My list of gripes- The radwagon did not like hills, the brakes were terrible, the bags for the radwagon are not as good as ortliebs in design or quality, ergos were terrible due to frumpy dad seat and trying to climb a hill with the mary poppins handlebars was a no-go, proprietary tires are obnoxious, rads policy on selling parts only to registered owner is even more obnoxious.

Thebenpink

#1
Sounds like a great rebuild!

I bought a used 2019 radwagon from a Friend and I'm trying to get my  head around all the mods he did—also using a bbhsd and 52v battery.

A few questions:

What did you do with the rear wheel? I'm currently looking at replacing the stock wheel with the DD Motor to shed weight and motor drag, but all the available 26" wheels i've found either have 14g spokes, or are only compatible with rim brakes.

Did you have any issues mounting the battery? Mine is currently held on with hose clamps, because my friend Couldn't get it to line up with the original battery bosses (and then lost the battery key, so I'm sorta stuck with this for now)

Also wondering what kind of range you are getting out of that set up. I used the programming cable to adjust some of the controller settings but I'm not happy with the way it's responding yet and would love to know your settings. Im looking for a balance between power and range. At full charge, my DC18 display tells me I'll have 21 miles of range, but I've gone further than that... I've also had to ride home 5 miles on dead battery and that was not a pleasure!

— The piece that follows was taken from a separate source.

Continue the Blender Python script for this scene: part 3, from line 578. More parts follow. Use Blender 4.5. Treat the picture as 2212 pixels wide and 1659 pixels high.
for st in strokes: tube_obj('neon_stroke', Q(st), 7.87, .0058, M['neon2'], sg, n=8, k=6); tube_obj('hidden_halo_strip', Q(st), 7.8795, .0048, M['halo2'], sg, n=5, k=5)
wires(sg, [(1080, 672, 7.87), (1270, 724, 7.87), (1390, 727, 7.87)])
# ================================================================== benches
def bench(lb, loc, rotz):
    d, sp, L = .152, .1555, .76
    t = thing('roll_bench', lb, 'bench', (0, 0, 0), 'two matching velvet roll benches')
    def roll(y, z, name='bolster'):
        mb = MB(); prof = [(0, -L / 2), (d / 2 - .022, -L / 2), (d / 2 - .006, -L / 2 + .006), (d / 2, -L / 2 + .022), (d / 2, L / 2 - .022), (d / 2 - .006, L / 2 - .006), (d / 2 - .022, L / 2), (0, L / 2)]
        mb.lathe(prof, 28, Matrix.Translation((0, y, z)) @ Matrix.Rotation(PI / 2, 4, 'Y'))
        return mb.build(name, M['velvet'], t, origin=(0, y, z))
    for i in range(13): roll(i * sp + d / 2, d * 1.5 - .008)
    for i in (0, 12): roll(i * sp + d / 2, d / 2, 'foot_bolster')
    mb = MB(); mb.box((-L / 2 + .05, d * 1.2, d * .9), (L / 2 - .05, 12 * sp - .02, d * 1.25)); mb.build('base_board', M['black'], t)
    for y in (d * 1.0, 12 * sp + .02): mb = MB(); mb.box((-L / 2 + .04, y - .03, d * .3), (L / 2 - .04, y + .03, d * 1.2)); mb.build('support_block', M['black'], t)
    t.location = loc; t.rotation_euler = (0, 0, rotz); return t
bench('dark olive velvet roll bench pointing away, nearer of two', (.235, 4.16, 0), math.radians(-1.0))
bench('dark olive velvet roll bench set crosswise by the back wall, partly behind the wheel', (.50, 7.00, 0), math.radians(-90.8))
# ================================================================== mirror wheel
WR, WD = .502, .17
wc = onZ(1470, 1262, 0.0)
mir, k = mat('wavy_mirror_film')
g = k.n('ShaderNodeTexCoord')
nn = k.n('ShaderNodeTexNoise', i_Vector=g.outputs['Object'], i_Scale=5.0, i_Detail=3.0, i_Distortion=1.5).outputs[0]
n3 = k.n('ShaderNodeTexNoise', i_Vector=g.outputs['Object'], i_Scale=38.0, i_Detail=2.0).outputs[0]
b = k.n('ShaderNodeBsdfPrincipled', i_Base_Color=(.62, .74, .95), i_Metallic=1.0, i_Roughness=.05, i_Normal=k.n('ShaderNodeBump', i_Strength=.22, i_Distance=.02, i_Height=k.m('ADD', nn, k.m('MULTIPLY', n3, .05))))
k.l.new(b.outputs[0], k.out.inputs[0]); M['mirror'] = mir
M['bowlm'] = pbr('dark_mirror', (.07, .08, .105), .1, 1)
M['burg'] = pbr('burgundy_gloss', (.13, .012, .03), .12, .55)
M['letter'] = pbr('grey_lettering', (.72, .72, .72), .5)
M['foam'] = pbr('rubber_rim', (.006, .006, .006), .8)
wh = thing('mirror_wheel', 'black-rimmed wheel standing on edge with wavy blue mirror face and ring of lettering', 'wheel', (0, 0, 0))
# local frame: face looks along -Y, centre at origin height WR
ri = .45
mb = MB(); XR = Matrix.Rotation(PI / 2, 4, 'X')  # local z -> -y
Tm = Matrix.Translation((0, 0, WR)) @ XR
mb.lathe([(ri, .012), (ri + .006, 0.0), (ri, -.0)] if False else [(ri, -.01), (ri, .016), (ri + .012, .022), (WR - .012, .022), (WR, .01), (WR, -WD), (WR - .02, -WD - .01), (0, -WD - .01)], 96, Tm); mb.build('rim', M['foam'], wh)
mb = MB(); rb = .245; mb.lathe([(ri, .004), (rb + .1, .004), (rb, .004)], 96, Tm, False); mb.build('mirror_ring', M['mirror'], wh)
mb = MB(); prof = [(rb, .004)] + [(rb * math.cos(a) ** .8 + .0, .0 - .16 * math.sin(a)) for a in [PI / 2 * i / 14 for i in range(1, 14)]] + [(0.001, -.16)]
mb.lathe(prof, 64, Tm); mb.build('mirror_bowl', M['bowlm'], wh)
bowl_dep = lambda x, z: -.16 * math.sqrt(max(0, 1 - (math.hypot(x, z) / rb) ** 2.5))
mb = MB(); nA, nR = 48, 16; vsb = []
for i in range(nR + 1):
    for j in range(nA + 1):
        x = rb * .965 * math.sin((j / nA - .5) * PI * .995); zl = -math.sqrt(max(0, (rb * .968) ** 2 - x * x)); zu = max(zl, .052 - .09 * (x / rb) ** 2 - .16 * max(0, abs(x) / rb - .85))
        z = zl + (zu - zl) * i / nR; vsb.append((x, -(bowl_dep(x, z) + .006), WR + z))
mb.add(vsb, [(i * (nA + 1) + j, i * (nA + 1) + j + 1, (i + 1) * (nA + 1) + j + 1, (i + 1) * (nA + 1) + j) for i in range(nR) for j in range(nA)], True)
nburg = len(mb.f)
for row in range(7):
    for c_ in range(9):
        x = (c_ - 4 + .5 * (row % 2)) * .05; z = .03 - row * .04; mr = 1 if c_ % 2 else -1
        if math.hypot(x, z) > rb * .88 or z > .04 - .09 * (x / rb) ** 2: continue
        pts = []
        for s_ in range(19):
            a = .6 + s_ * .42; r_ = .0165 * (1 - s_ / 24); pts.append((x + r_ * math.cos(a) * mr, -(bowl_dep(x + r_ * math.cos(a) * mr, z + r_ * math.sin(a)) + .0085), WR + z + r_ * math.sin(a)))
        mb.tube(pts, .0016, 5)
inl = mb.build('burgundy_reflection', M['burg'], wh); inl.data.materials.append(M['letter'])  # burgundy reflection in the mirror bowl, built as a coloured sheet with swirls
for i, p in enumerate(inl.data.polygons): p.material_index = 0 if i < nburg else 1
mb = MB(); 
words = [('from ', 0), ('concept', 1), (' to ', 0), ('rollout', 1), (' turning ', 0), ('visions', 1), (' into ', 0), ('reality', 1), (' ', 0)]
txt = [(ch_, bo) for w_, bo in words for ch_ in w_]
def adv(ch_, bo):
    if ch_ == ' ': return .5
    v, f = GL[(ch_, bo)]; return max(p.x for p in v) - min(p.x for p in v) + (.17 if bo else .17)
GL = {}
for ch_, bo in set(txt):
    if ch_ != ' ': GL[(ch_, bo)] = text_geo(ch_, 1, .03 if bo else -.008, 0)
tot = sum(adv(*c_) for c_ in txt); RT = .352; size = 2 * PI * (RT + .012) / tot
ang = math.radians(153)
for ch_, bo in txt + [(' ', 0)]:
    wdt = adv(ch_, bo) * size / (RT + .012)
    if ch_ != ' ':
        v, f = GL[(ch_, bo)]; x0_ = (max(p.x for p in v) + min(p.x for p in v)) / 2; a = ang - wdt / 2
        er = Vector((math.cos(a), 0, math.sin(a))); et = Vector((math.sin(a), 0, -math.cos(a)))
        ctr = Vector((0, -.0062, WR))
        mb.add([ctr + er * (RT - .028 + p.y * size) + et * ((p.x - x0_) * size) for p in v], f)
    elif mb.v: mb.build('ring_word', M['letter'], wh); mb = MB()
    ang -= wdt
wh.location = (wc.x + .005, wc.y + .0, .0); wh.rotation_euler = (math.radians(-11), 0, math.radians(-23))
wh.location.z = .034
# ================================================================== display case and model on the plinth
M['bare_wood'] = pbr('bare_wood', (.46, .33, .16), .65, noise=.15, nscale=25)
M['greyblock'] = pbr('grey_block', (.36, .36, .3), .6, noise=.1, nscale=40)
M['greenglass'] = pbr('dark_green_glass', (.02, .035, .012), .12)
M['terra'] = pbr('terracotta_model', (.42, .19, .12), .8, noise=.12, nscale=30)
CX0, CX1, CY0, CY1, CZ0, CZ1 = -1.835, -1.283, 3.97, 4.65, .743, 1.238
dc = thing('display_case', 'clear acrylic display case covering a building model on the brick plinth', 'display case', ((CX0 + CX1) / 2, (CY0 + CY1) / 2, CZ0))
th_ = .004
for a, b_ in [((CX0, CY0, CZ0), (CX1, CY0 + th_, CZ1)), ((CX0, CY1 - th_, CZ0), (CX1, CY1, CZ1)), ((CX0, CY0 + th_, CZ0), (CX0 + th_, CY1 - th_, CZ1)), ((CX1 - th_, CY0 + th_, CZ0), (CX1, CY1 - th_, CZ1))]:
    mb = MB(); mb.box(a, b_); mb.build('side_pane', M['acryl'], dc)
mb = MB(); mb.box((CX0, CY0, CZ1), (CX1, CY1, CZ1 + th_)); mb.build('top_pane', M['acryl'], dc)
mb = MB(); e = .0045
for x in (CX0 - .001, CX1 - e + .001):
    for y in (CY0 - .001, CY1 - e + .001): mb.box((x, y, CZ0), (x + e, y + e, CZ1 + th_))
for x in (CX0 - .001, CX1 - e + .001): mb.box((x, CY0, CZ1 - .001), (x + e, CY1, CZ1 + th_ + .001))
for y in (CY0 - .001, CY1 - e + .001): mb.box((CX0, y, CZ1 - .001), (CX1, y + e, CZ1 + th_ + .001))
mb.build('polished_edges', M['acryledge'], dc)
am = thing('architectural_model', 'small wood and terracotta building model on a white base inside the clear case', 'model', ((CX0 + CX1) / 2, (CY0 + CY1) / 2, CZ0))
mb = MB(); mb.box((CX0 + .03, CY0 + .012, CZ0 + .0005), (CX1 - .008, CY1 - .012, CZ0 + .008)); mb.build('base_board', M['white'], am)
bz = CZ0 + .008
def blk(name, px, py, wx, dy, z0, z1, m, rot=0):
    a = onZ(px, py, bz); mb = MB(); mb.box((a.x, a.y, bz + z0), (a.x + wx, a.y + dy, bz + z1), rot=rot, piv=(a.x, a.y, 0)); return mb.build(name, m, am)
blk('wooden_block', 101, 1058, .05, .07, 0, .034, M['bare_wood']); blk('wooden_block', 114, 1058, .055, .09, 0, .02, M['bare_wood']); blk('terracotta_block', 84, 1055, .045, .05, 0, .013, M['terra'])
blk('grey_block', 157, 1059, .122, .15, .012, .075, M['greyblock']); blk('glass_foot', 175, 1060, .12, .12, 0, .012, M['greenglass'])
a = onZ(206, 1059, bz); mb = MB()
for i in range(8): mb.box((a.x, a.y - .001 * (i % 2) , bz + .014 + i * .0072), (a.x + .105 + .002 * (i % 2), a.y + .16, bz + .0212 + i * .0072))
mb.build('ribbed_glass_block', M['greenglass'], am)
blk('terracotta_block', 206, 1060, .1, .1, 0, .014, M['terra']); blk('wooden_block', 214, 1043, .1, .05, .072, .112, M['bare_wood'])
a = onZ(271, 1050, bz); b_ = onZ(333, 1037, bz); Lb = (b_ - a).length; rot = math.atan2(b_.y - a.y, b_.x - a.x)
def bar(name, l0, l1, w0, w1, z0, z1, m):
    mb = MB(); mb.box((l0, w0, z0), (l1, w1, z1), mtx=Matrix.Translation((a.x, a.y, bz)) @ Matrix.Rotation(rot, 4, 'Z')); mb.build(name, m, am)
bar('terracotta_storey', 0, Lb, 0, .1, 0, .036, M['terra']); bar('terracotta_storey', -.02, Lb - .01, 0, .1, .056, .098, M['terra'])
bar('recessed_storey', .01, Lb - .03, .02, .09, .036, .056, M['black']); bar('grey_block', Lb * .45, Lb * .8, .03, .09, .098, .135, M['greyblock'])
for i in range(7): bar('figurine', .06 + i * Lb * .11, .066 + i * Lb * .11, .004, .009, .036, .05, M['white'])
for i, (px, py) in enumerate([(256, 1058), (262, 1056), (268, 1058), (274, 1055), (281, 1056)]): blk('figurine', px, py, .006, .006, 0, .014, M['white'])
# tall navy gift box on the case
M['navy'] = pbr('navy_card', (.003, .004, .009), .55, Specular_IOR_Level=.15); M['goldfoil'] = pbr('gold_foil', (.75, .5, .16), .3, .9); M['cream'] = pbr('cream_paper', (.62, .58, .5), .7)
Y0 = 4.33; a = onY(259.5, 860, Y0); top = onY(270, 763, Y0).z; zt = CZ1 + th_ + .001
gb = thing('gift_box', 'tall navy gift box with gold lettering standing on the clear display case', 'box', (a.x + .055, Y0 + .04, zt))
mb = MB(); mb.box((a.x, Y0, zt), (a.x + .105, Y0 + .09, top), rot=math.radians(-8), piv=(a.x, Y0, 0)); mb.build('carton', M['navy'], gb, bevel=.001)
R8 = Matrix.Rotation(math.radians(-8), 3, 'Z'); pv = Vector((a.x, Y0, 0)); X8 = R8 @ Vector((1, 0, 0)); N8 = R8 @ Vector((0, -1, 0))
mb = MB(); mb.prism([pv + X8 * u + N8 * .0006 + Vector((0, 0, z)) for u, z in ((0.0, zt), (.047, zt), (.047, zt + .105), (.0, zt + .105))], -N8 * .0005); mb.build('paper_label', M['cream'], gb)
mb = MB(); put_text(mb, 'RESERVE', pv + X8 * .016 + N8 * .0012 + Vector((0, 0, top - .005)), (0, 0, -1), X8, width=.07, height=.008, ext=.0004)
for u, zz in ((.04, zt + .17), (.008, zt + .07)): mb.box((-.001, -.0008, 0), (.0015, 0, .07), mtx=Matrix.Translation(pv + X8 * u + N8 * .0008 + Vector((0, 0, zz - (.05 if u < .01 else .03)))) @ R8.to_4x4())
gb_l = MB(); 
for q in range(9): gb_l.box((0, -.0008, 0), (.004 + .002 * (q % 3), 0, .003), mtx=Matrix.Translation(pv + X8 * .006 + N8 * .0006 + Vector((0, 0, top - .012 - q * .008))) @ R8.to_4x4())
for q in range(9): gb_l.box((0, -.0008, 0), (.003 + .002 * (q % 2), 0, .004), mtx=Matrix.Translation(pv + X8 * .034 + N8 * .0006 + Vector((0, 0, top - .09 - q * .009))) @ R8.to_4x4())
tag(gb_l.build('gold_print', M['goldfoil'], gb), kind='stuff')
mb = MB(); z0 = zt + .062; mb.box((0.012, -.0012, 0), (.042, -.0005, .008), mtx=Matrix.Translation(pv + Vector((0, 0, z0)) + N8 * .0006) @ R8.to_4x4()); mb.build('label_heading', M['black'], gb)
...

Would love to see pictures!

barato_bikes

#2
Hey there, to answer your questions- the rear wheel is just sitting there. I strongly suggest just building your own wheel. Spokes are cheap! And can be bought to order off eBay once you figure out your cross pattern, etc. with one of the many spoke calculators.

Range is ok with this battery. Guessing it is about 20 miles with a full charge?

The Luna battery came with a magnetic mount. I had to break off the tabs on one side to get the battery back in. It is a tight fit!

One thing, the n171 hubs are $80 from Calder design. Pretty solid design. Get some extra fluid if buy one, they can leak.

Couple extra notes, rear dropouts are 140mm so you will need spacers. I also have the cad files for the torque plates if you need. Much better than stock. I can also make the them if anyone needs them.